Micromechanical modeling of hardening mechanisms in commercially pure α-titanium in tensile condition

• Tensile tests of α-Ti show a well on the strain dependence of the work hardening.
• The strain rate effect on the well depth depends on the tensile axis orientation.
• An analysis of slip lines and twins is performed at different strain levels.
• A model capable of explaining such peculiar work hardening behavior is developed.
• The model assumes lower strain rate sensitivity for prismatic systems.

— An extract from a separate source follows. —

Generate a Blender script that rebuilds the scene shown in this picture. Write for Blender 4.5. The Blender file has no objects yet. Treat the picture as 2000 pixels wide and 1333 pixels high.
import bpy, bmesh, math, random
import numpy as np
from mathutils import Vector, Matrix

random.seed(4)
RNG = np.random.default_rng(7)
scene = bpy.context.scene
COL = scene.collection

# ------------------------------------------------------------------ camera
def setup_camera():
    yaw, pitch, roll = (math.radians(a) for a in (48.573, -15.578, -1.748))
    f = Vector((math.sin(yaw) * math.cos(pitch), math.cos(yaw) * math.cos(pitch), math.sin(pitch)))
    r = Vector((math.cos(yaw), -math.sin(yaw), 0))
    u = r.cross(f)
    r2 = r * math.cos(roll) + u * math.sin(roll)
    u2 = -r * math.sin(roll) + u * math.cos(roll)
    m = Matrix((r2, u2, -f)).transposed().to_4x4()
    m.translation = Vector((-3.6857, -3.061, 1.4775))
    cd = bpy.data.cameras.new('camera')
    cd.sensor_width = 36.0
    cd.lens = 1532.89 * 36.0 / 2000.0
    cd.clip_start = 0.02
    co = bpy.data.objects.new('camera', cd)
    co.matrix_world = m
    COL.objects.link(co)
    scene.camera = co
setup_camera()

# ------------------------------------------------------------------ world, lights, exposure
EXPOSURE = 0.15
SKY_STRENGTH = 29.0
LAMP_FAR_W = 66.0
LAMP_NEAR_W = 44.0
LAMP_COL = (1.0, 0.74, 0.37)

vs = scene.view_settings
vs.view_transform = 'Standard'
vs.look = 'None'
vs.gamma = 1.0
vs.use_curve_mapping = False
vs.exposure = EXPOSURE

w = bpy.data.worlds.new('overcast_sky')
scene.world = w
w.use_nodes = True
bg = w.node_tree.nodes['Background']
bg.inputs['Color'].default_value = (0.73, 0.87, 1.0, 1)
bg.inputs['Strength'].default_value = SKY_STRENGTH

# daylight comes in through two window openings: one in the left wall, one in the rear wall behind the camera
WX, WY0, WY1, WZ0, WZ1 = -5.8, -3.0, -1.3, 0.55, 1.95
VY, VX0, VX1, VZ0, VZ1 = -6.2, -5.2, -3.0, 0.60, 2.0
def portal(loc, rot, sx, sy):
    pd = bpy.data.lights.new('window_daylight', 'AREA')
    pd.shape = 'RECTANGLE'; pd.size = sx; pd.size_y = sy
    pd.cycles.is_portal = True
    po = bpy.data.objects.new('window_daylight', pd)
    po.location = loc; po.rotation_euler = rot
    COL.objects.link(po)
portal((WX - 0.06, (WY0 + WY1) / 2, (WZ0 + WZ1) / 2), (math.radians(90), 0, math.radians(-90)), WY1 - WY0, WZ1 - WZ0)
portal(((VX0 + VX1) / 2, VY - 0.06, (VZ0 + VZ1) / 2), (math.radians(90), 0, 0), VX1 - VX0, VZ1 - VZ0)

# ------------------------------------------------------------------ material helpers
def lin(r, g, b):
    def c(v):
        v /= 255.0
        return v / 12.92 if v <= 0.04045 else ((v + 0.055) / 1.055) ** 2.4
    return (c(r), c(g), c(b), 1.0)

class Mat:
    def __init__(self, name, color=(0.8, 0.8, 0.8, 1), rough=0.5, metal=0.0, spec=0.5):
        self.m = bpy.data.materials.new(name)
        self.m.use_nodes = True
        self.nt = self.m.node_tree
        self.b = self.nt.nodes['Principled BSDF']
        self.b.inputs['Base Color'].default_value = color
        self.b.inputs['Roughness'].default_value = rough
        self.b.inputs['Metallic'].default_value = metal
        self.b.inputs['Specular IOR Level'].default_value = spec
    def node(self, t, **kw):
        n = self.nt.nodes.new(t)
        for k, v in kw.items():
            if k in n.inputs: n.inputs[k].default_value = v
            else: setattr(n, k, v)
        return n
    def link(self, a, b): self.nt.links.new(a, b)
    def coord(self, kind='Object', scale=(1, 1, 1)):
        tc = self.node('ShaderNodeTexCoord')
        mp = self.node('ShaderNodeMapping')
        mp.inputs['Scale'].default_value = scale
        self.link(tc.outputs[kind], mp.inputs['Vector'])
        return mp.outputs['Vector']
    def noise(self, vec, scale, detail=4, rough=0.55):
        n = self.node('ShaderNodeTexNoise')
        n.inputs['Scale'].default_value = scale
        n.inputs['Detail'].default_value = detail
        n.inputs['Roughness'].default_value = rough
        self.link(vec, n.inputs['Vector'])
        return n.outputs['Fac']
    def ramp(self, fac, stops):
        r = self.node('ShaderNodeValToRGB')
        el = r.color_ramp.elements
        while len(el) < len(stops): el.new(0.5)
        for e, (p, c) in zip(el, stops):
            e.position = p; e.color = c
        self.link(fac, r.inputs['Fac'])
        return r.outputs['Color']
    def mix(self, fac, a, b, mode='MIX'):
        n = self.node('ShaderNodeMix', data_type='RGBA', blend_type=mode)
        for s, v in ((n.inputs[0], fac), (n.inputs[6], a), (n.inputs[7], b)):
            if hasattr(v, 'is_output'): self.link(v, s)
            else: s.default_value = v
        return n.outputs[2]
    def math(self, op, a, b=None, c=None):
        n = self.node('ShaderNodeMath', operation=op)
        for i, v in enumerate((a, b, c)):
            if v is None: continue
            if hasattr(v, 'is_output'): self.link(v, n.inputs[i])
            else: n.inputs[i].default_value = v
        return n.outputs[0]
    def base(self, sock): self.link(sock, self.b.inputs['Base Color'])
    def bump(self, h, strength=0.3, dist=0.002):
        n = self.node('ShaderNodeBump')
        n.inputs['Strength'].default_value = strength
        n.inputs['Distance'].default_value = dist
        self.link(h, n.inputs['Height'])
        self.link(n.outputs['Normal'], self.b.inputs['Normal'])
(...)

Tensile tests on commercially pure α-titanium show a three-stage behavior giving rise to a well on the strain dependence of the work hardening. An opposite strain rate effect on the well depth is found whether specimens are elongated along the rolling or the transverse direction. Slip lines analysis reveals an initial predominance of prismatic slip, particularly pronounced in specimens strained along the rolling direction. The relative activity of prismatic slip is then observed to decrease with the samples deformation. These results provide grounds for elaboration of an elasto-viscoplastic self-consistent model based on the translated field method and an affine linearization of the viscoplastic flow rule, and capable of explaining such peculiar work hardening behavior. The model considers crystal plasticity and deals separately with mobile dislocation density and dislocation velocity. It assumes lower strain rate sensitivity as well as higher dislocation multiplication rate for prismatic systems. Based on these assumptions, the model reproduces correctly the stress–strain curves and gives sound estimates of Lankford coefficients, prismatic slip activity and textures evolution. Most importantly, the opposite effect of strain rate on the well depth with regard to the orientation of the tensile axis is qualitatively retrieved, which allows putting forward an explanation of the observed phenomena.